No outro dia ouvi de novo ao voltar da escola e fui me apropriando de cada música. As rádios começaram a tocar “Piano Bar”. Engenheiros voltaram a tocar, e muito, afinal era uma bela balada. Essa música marcou meu final de ano quando conheci uma menina e ficamos a cantando em uma virada de ano na porta da casa dela. Até hoje Humberto a canta em shows sempre mudando quem lhe dava razão nos táxis da vida. A música tem pra mim um "gosto" de madrugada até hoje, não sei pelo fato de a cantar com tal menina ou pelo instrumental que me remete à músicas ouvidas nas madrugadas da vida.

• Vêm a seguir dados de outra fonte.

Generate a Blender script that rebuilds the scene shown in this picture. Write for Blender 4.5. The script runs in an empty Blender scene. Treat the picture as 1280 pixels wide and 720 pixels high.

Não consigo falar se tem música ruim, gostei de todas, mesmo o inicio de “Várias váriáveis” aquela busca por emissoras no dial da rádio era instigante. O Disco começa com “O Sonho é popular”. E essa música com aquele lance de começar todas as palavras com a letra P era intrigante. Mas o que falar de “Sala Vip”? Que riff de guitarra é esse Augusto? Que música pesada!!! Como eu a cantei para algumas pessoas os versos “você pode achar o que bem entender, assim bem melhor” e por aí vai. Era difícil não querer a ouvir inteira. Quando comentei com o Vinicius desse disco ele logo pediu emprestado para gravar, mas dessa vez falei para me dar a fita que faria isso para ele. Ciúme, eu??? Sim! Eu sempre emprestava discos para todos gravarem, eu me sentia o propagador de música boa ali, mas com esse parei. Quem queria que me desse a fita e eu gravava.

Em Janeiro, perto do aniversário de São Paulo, a Transamérica começou a tocar “Sampa no Walkman”. Uma música que poderia dar liga, poderia virar hit pois misturava algumas frases famosas com o olhar de Humberto para a capital paulista. Assim como eu viajei por Porto Alegre com “Anoiteceu em Porto Alegre” era muito mais fácil viajar pela cidade que nasci e entender, dessa vez, tudo que ali era cantado. Mas a música era pesada para a rádio, que já começava a ser mais POP. Até as rádios rocks que existiam a tocaram pouco, também perto apenas do aniversário de São Paulo. Eu pensava “para ouvir Engenheiros na rádio ou vai ser com músicas antigas ou quando lançarem um novo disco.”. 

“Várias Variáveis” não era tão radiofônico. Tirando “Muros e Grades” e “Piano bar” talvez “Ando só” pudesse realmente fazer sucesso. Com uma letra que também falava sobre mim, tinha um refrão fácil, que poderia ser cantado e virar frase pronta para várias pessoas como outras músicas dos caras tinham virado, mas não rolou. Eu a cantava muitas vezes voltando da escola após o fuscão subir sua rua. Eu tinha ainda uns 4 quarteirões por andar e a cantava pois “sem saber até quando eu ando só”.

As músicas “Quartos de Hotel” e “Museu de cera” eram experimentos totais. Até hoje ao ouvir a introdução da segunda me transporto para Santos. Na vez que fui com meus pais para o litoral essa música começou a tocar no meu walkman e estava um tempo fechado, nebuloso, e aquela introdução parecia trilha sonora para tal momento. É incrível como me transporto para esse momento.

“Curta metragem” e “Descendo a serra” eram acústicas, algo que nunca me fez a cabeça. Não era fã de música sem a agitação da guitarra mesmo gostando de algumas isoladas. Mesmo assim essas músicas me tocaram. Eu e meu irmão sempre cantamos o versão “um dia de cão, um mês de cães danados, ordem no caos … um cão anda em círculos atrás do próprio rabo.” Não sei o motivo, mas a cantávamos do nada brincando um com outro.

“É muito mais difícil dizer adeus quando não há nada mais para se dizer.”

Música favorita desse disco: Sem dúvida a música da minha vida “Não é sempre”. Eu me vi nessa música inteira e tenho certeza que muita gente se viu também nessa letra.